Publication: Astrophysical Journal; First HAO Author: Mausumi Dikpati; Authors as listed in article: Mausumi Dikpati, Aimee A. Norton, Scott W. McIntosh, Peter A. Gilman

We explore the fundamental physics of narrow toroidal rings during their nonlinear magnetohydrodynamic evolution at tachocline depths. Using a shallow-water model, we simulate the nonlinear evolution of spot-producing toroidal rings of 6-degree latitudinal width and peak field of 15 kG. We find that the rings split; the split-time depends on the latitude of each ring. Ring-splitting occurs fastest, within a few weeks, at latitudes 20–25°. Rossby waves work as perturbations to drive instability of spot-producing toroidal rings; the ring-split is caused by the 'mixed stress' or cross correlations of perturbation velocities and magnetic fields, which carries magnetic energy and flux from the ring-peak to its shoulders, leading to the ring-split. The two split-rings migrate away from each other, the high latitude counterpart slipping poleward faster, due to migrating mixed stress and magnetic curvature stress. Broader toroidal bands do not split.

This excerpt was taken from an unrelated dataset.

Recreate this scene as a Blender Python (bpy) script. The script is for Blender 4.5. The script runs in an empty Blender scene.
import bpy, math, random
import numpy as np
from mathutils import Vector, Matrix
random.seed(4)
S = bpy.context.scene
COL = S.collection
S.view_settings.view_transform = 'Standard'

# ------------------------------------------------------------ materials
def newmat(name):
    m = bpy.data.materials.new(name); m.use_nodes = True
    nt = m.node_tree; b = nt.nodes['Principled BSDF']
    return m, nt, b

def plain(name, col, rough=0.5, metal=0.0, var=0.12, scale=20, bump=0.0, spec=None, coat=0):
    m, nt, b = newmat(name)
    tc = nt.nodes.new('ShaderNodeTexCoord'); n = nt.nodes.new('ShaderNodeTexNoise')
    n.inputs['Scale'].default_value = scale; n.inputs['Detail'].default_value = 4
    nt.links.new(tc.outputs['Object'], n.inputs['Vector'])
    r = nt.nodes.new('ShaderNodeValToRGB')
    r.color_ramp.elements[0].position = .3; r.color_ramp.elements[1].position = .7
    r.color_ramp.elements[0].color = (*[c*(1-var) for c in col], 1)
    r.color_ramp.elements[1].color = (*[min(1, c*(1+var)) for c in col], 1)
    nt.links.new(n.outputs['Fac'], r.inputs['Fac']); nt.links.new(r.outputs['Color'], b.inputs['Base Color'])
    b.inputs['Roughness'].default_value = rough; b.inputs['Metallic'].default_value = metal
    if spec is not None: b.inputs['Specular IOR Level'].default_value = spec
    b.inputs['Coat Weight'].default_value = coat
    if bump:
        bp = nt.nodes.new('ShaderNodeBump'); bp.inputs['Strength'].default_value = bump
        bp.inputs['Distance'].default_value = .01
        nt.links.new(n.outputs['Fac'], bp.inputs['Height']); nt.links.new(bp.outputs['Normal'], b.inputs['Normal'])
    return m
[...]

Snapshots during splitting of a 6-degree toroidal ring into two, overlaid in white arrow-vectors on the colormap

Snapshots during splitting of a 6-degree toroidal ring into two, overlaid in white arrow-vectors on the colormap, which represents deformation of thin fluid-layer's top-surface (red/orange denotes bulges and blue/dark-blue depressions). Panel (a) shows the ring is not split yet at t=3.064 (i.e. 11.2 days), (b) ring is just split into two at t=6.7023 (24.5 days), (c) split part of the ring is seen to move poleward at t=7.6556 (30 days). Poleward part of split ring splits again at t=12.311 (44.9 days). The snapshots are presented in dimensionless time (dimensional time can be obtained by multiplying by 3.65 in the unit of days).

Much stronger rings, despite being narrow, don't split, due to rigidity from stronger magnetic fields within the ring. Magnetogram analysis indicates emergence of active regions sometimes at the same longitudes but separated in latitude by 20-degrees or more, which could be evidence of active regions emerging from split-rings, which consistently contribute to observed high latitude excursions of butterfly wings during ascending, peak and descending phases of a solar cycle. Observational studies in the future can determine how often new spots are found at higher latitudes than their lower latitude counterparts, and how the combinations influence solar eruptions and space weather events.